SOURCE EXCERPT

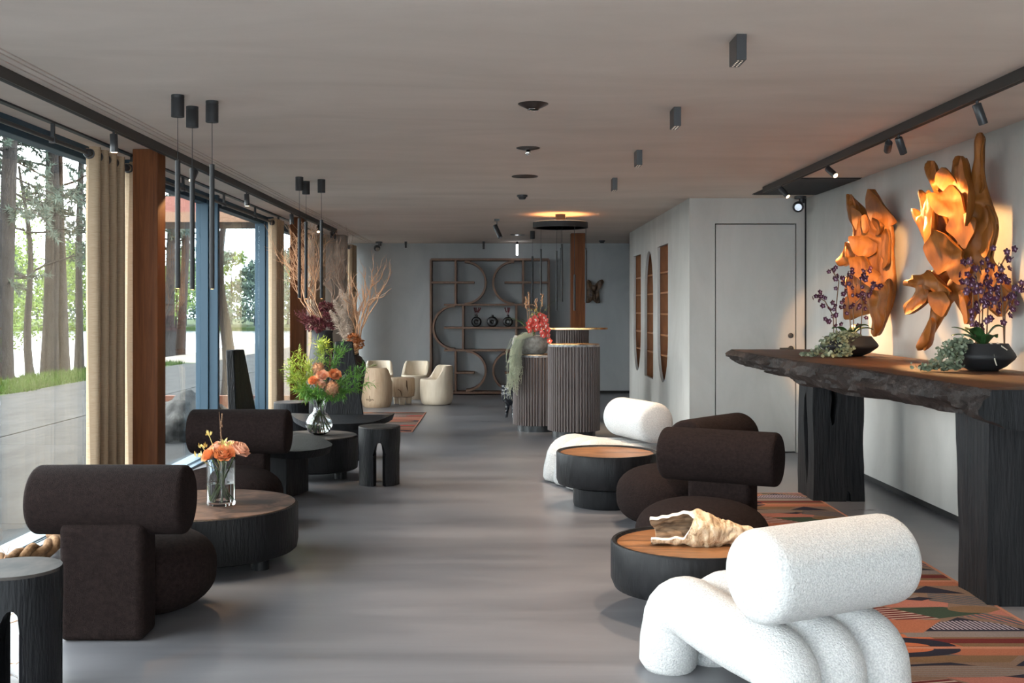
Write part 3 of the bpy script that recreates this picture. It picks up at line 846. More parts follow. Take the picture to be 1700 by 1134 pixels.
def white_chair(label, loc, rz, depth=0.68):
    t = thing('tube_chair', label, 'chair', (loc[0], loc[1], 0), rz, 'white boucle tube chairs')
    for i in (-1, 0, 1):
        x = 0.228 * i
        zf, zb = 0.292, 0.235
        pts = [(x, depth + 0.035, 0.0), (x, depth + 0.03, 0.03), (x, depth + 0.018, 0.12), (x, depth - 0.005, 0.20)]
        for k in range(1, 7):
            a = math.pi / 2 * k / 6
            pts.append((x, depth - 0.005 - 0.13 * (1 - math.cos(a)), 0.20 + (zf - 0.20) * math.sin(a)))
        for k in range(1, 6):
            s = k / 6; y0, y1 = depth - 0.135, 0.09
            pts.append((x, y0 + (y1 - y0) * s, zf + (zb - zf) * s - 0.012 * math.sin(math.pi * s)))
        for k in range(0, 7):
            a = math.pi / 2 * k / 6
            pts.append((x, 0.09 - 0.10 * math.sin(a), zb - 0.085 * (1 - math.cos(a))))
        pts += [(x, -0.015, 0.09), (x, -0.02, 0.03), (x, -0.02, 0.0)]
        rad = [0.100, 0.122] + [0.126] * (len(pts) - 4) + [0.122, 0.100]
        MB().tube(pts, rad, 28).build('seat_tube', 'white_boucle', t, 60)
    mb = MB(); roll(mb, 0.73, 0.175, (0, 0.03, 0.545), 0.06); mb.build('backrest', 'white_boucle', t, 60)
    return t
white_chair('white boucle tube chair in the front right corner', (1.25, 4.10), R(28))
white_chair('white boucle tube chair far behind the honey-topped bowl table', (1.245, 9.62), R(111))

# ------------------------------------------------------------------ tables and stools
def rough_wob(seed, amp=0.012):
    return lambda a, z: amp * noise.noise((math.cos(a) * 1.5 + seed, math.sin(a) * 1.5, z * 1.3)) + amp * 0.5 * noise.noise((math.cos(a) * 5 + seed, math.sin(a) * 5, z * 2))

def drum_table(label, x, y, r, z0, z1, topmat, seed, feet=4):
    t = thing('drum_table', label, 'table', (x, y, 0))
    MB().lathe([(r * 0.93, z0), (r * 0.985, z0 + 0.012), (r, z0 + 0.06), (r * 1.0, z1 - 0.02), (r * 0.992, z1 - 0.004), (r * 0.98, z1)], 64, wob=rough_wob(seed)).build('drum', 'charred_side', t, 40)
    MB().lathe([(r * 0.975, z1 - 0.002), (r * 0.965, z1 + 0.003), (0.0, z1 + 0.003)], 64, wob=rough_wob(seed)).build('table_top', topmat, t, 30)
    for k in range(feet):
        a = 2 * math.pi * (k + 0.5) / feet + 0.35
        MB().lathe([(0.055, 0), (0.055, z0 + 0.01)], 16, c=(r * 0.72 * math.cos(a), r * 0.72 * math.sin(a), 0)).build('foot', 'charred_wood', t, 40)
    return t
drum_table('black stump table with a brown cracked top under the rose vase', -1.76, 6.53, 0.535, 0.075, 0.352, 'stump_top', 1)
drum_table('dark round table carrying the globe vase of wild flowers', -1.69, 9.87, 0.395, 0.07, 0.375, 'dark_top', 2)

def bowl_table(label, x, y, r, zt, zw, zs, rp, seed):
    t = thing('bowl_table', label, 'table', (x, y, 0))
    prof = [(rp * 0.97, 0.0), (rp, 0.02), (rp, zs - 0.01), (rp * 1.04, zs), (r * 0.96, zw - 0.02), (r, zw + 0.02), (r, zt - 0.012), (r - 0.006, zt), (r - 0.022, zt), (r - 0.03, zt - 0.012), (r - 0.05, zt - 0.022), (0.0, zt - 0.026)]
    MB().lathe(prof, 64, wob=rough_wob(seed, 0.006)).build('bowl', 'charred_wood', t, 40)
    MB().lathe([(r - 0.032, zt - 0.013), (r - 0.055, zt - 0.020), (0.0, zt - 0.022)], 64, wob=rough_wob(seed, 0.006)).build('wooden_top', 'honey_top', t, 30)
    return t
bowl_table('black pedestal bowl table with a honey-brown top before the far white chair', 0.832, 8.45, 0.394, 0.418, 0.19, 0.15, 0.262, 3)
bowl_table('low black round table with a honey-brown top carrying driftwood', 0.965, 5.46, 0.405, 0.360, 0.155, 0.09, 0.20, 4)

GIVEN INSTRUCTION
Return the whole listing, word for word, and leave out every picture.

ANSWER BELOW
Write part 3 of the bpy script that recreates this picture. It picks up at line 846. More parts follow. Take the picture to be 1700 by 1134 pixels.
def white_chair(label, loc, rz, depth=0.68):
    t = thing('tube_chair', label, 'chair', (loc[0], loc[1], 0), rz, 'white boucle tube chairs')
    for i in (-1, 0, 1):
        x = 0.228 * i
        zf, zb = 0.292, 0.235
        pts = [(x, depth + 0.035, 0.0), (x, depth + 0.03, 0.03), (x, depth + 0.018, 0.12), (x, depth - 0.005, 0.20)]
        for k in range(1, 7):
            a = math.pi / 2 * k / 6
            pts.append((x, depth - 0.005 - 0.13 * (1 - math.cos(a)), 0.20 + (zf - 0.20) * math.sin(a)))
        for k in range(1, 6):
            s = k / 6; y0, y1 = depth - 0.135, 0.09
            pts.append((x, y0 + (y1 - y0) * s, zf + (zb - zf) * s - 0.012 * math.sin(math.pi * s)))
        for k in range(0, 7):
            a = math.pi / 2 * k / 6
            pts.append((x, 0.09 - 0.10 * math.sin(a), zb - 0.085 * (1 - math.cos(a))))
        pts += [(x, -0.015, 0.09), (x, -0.02, 0.03), (x, -0.02, 0.0)]
        rad = [0.100, 0.122] + [0.126] * (len(pts) - 4) + [0.122, 0.100]
        MB().tube(pts, rad, 28).build('seat_tube', 'white_boucle', t, 60)
    mb = MB(); roll(mb, 0.73, 0.175, (0, 0.03, 0.545), 0.06); mb.build('backrest', 'white_boucle', t, 60)
    return t
white_chair('white boucle tube chair in the front right corner', (1.25, 4.10), R(28))
white_chair('white boucle tube chair far behind the honey-topped bowl table', (1.245, 9.62), R(111))

# ------------------------------------------------------------------ tables and stools
def rough_wob(seed, amp=0.012):
    return lambda a, z: amp * noise.noise((math.cos(a) * 1.5 + seed, math.sin(a) * 1.5, z * 1.3)) + amp * 0.5 * noise.noise((math.cos(a) * 5 + seed, math.sin(a) * 5, z * 2))

def drum_table(label, x, y, r, z0, z1, topmat, seed, feet=4):
    t = thing('drum_table', label, 'table', (x, y, 0))
    MB().lathe([(r * 0.93, z0), (r * 0.985, z0 + 0.012), (r, z0 + 0.06), (r * 1.0, z1 - 0.02), (r * 0.992, z1 - 0.004), (r * 0.98, z1)], 64, wob=rough_wob(seed)).build('drum', 'charred_side', t, 40)
    MB().lathe([(r * 0.975, z1 - 0.002), (r * 0.965, z1 + 0.003), (0.0, z1 + 0.003)], 64, wob=rough_wob(seed)).build('table_top', topmat, t, 30)
    for k in range(feet):
        a = 2 * math.pi * (k + 0.5) / feet + 0.35
        MB().lathe([(0.055, 0), (0.055, z0 + 0.01)], 16, c=(r * 0.72 * math.cos(a), r * 0.72 * math.sin(a), 0)).build('foot', 'charred_wood', t, 40)
    return t
drum_table('black stump table with a brown cracked top under the rose vase', -1.76, 6.53, 0.535, 0.075, 0.352, 'stump_top', 1)
drum_table('dark round table carrying the globe vase of wild flowers', -1.69, 9.87, 0.395, 0.07, 0.375, 'dark_top', 2)

def bowl_table(label, x, y, r, zt, zw, zs, rp, seed):
    t = thing('bowl_table', label, 'table', (x, y, 0))
    prof = [(rp * 0.97, 0.0), (rp, 0.02), (rp, zs - 0.01), (rp * 1.04, zs), (r * 0.96, zw - 0.02), (r, zw + 0.02), (r, zt - 0.012), (r - 0.006, zt), (r - 0.022, zt), (r - 0.03, zt - 0.012), (r - 0.05, zt - 0.022), (0.0, zt - 0.026)]
    MB().lathe(prof, 64, wob=rough_wob(seed, 0.006)).build('bowl', 'charred_wood', t, 40)
    MB().lathe([(r - 0.032, zt - 0.013), (r - 0.055, zt - 0.020), (0.0, zt - 0.022)], 64, wob=rough_wob(seed, 0.006)).build('wooden_top', 'honey_top', t, 30)
    return t
bowl_table('black pedestal bowl table with a honey-brown top before the far white chair', 0.832, 8.45, 0.394, 0.418, 0.19, 0.15, 0.262, 3)
bowl_table('low black round table with a honey-brown top carrying driftwood', 0.965, 5.46, 0.405, 0.360, 0.155, 0.09, 0.20, 4)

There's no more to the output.